## Your goal
Copy every line of the data that includes the string "pixels".

## Dataset excerpt
━━━
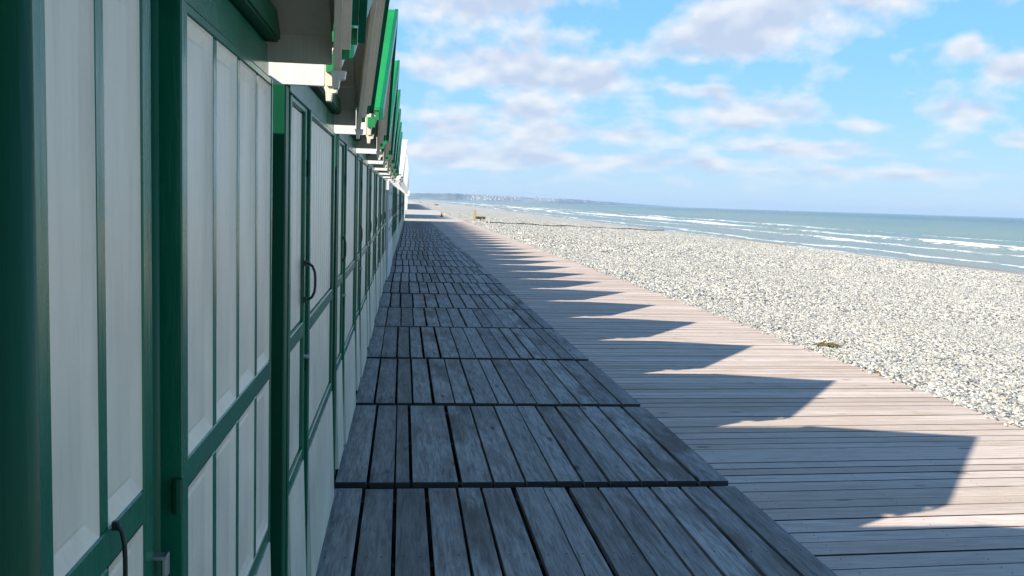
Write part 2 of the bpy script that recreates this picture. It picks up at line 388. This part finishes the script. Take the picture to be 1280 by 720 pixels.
def tree_of(root):
    d={}
    def rec(o):
        d[o.name]=[c for c in bpy.data.objects if c.parent==o]
        for c in d[o.name]: rec(c)
    rec(root); return d
protoA=make_hut('panel',M['cream'],M['green'],M['lgreen'])
protoB=make_hut('board',M['cream'],M['green'],M['lgreen'],None,(.136,.172))
protoN=make_hut('board',M['cream'],M['green'],M['lgreen'],None,(.112,.190),.022)
protoC=make_hut('board',M['white'],M['white'],M['roofwhite'],M['white'])
protoD=make_hut('board',M['cream'],M['green'],M['roofwhite'])
trees={p.name:tree_of(p) for p in (protoA,protoB,protoN,protoC,protoD)}
used=set()
def place_hut(p,x,y,lab,group='beach huts in a long row'):
    o=p if p.name not in used else copy_tree(p,None,trees[p.name])
    used.add(p.name); o.location=(x*S,y*S,0); tag(o,lab,'beach hut',group)
    return o
for i in range(-2,31):
    Yc=1.0+1.31*i; j=i
    kind=protoA if i<=0 else protoB
    if i==1: kind=protoN
    if i in (8,9): kind=protoC
    if i>=10: kind=protoD
    if i in (14,15,21,22,27): kind=protoC
    x=wall_x(Yc)
    if i in (8,9): x+=.03
    elif i>9: x+=.02
    if i==-2: lab='green and cream beach hut with inset panels, two behind the viewpoint'
    elif i==-1: lab='green and cream beach hut with inset panels, just behind the viewpoint'
    elif i==0: lab='nearest green and cream hut with moulded inset panels filling the left edge'
    elif i==1: lab='green and cream boarded hut with bow handle next to the moulded panel hut'
    elif i<8: lab='green and cream boarded beach hut with green roof, %s hut from the camera'%ordn(i)
    elif i in (8,9): lab='all white beach hut with pale roof, %s hut from the camera'%ordn(i)
    elif i<12: lab='cream and green beach hut with white roof, %s hut from the camera'%ordn(i)
    elif kind is protoC: lab='distant all white beach hut far along the row'
    else: lab='distant cream and green beach hut with white roof far along the row'
    place_hut(kind,x+(0 if kind is protoA else .010),Yc+(.015 if kind is protoA else 0),lab)
# farther blocks of huts, a few pixels each: one plain mesh per hut
def far_hut():
    mb=MB(); W=.58
    mb.box(-1.35,0,-W,W,0,1.22,0); mb.prism([(-W,1.22),(W,1.22),(0,PZ-.03)],'x',-1.35,0,0)
    mb.box(.001,.012,-.5,-.2,.05,1.15,1); mb.box(.001,.012,-.17,.54,.05,1.15,1)
    for sg in (-1,1): slope_prism(mb,sg,-1.4,VE,-1.4,VP,0,.04,0,EW,2)
    o=mb.build('beach_hut',[M['white'],M['cream'],M['roofwhite']]); return o
fh=far_hut(); first=True
for blk,(y0,n,xx,lab) in enumerate(((46.6,9,.055,'white beach hut in the short far block past the first gap'),(85.0,70,.31,'tiny white beach hut in the farthest row beyond the open concrete'))):
    for k in range(n):
        o=fh if first else fh.copy()
        if not first: col.objects.link(o)
        first=False
        o.location=((xx+.003*k)*S,(y0+.6+1.31*k)*S,0); tag(o,lab,'beach hut','far blocks of beach huts')

# ------------------------------------------------------------------ beach (shingle) and pebbles
XS=11.07*(S-SEA_Z)            # shoreline distance
def shore_z(x,y):
    t=(x-WALK_X)/(XS-WALK_X)
    z=-.05+(SEA_Z+.05)*t
    z+= .035*math.sin(x*.9+math.sin(y*.13)*1.5)*min(1,max(0,t*6)) + .02*math.sin(x*2.3+y*.4)*math.sin(y*.7+x*.2)*min(1,max(0,t*12))
    return z
def grid(xs,ys,zf):
    vs=[(x,y,zf(x,y)) for y in ys for x in xs]; n=len(xs)
    fs=[(j*n+i,j*n+i+1,(j+1)*n+i+1,(j+1)*n+i) for j in range(len(ys)-1) for i in range(n-1)]
    return vs,fs
def gridobj(name,xs,ys,zf,mat,smooth=True):
    vs,fs=grid(xs,ys,zf); me=bpy.data.meshes.new(name); me.from_pydata(vs,[],fs); me.materials.append(mat)
    me.polygons.foreach_set('use_smooth',[smooth]*len(fs)); o=bpy.data.objects.new(name,me); col.objects.link(o); return o
def series(segs):
    r=[]
    for a,b_,st in segs:
        x=a
        while x<b_-1e-6: r.append(x); x+=st
    r.append(segs[-1][1]); return r
PEB=[(p_,tuple(min(1,x*w_) for x,w_ in zip(c_,(1.16,1.13,1.07)))) for p_,c_ in [(0.0,(.05,.055,.06)),(.10,(.15,.16,.17)),(.22,(.27,.275,.26)),(.36,(.40,.385,.34)),(.50,(.24,.265,.275)),(.60,(.38,.33,.24)),(.67,(.50,.485,.44)),(.86,(.35,.36,.35)),(.94,(.64,.62,.58))]]
t=NT('shingle'); v=t.coord()
vo=t.n('ShaderNodeTexVoronoi'); t.l(v,vo.inputs['Vector']); vo.inputs['Scale'].default_value=13
vo2=t.n('ShaderNodeTexVoronoi'); t.l(v,vo2.inputs['Vector']); vo2.inputs['Scale'].default_value=4.2
sp=t.n('ShaderNodeSeparateColor'); t.l(vo.outputs['Color'],sp.inputs[0]); sp2=t.n('ShaderNodeSeparateColor'); t.l(vo2.outputs['Color'],sp2.inputs[0])
c=t.ramp(sp.outputs[0],PEB,'CONSTANT')
c=t.mix(t.ramp(vo.outputs['Distance'],[(.7,0),(1,.5)]),c,(.16,.16,.16))
c=t.mix(.25,c,t.ramp(sp2.outputs[0],PEB,'CONSTANT'))
big=t.noise(t.mapping(v,(.35,.08,1)),1,4); c=t.mix(t.ramp(big,[(.25,.25),(.7,.75)]),c,(.60,.565,.49))
gr_=t.noise(v,2.2,5,.75); c=t.mix(t.ramp(gr_,[(.42,.0),(.62,.55)]),c,(.33,.32,.295)); c=t.mix(t.ramp(t.noise(v,5.5,4,.8),[(.55,0),(.66,.6)]),c,(.62,.60,.56))
# damp band by the water
sx=t.n('ShaderNodeSeparateXYZ'); t.l(v,sx.inputs[0])
wet=t.ramp(t.math('DIVIDE',t.math('SUBTRACT',sx.outputs[0],XS-2.2),2.2,clamp=True),[(0,0),(.6,.6),(1,.8)])
c=t.mix(wet,c,(.20,.18,.15)); t.base(c); t.b.inputs['Roughness'].default_value=.85
t.l(t.bump(t.math('SUBTRACT',1,vo.outputs['Distance']),.9,.04),t.b.inputs['Normal'])
M['shingle']=t.m
xs=series([(WALK_X-.25,WALK_X+.26,.25),(WALK_X+.5,XS+14,.6)])
bz=gridobj('shingle_beach',xs,series([(-12,60,.8),(60,300,6),(300,1600,60)]),lambda x,y: shore_z(x,y) if x>WALK_X+.05 else -.09,M['shingle']); tag(bz,kind='structure')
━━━
## Final result
Write part 2 of the bpy script that recreates this picture. It picks up at line 388. This part finishes the script. Take the picture to be 1280 by 720 pixels.
# farther blocks of huts, a few pixels each: one plain mesh per hut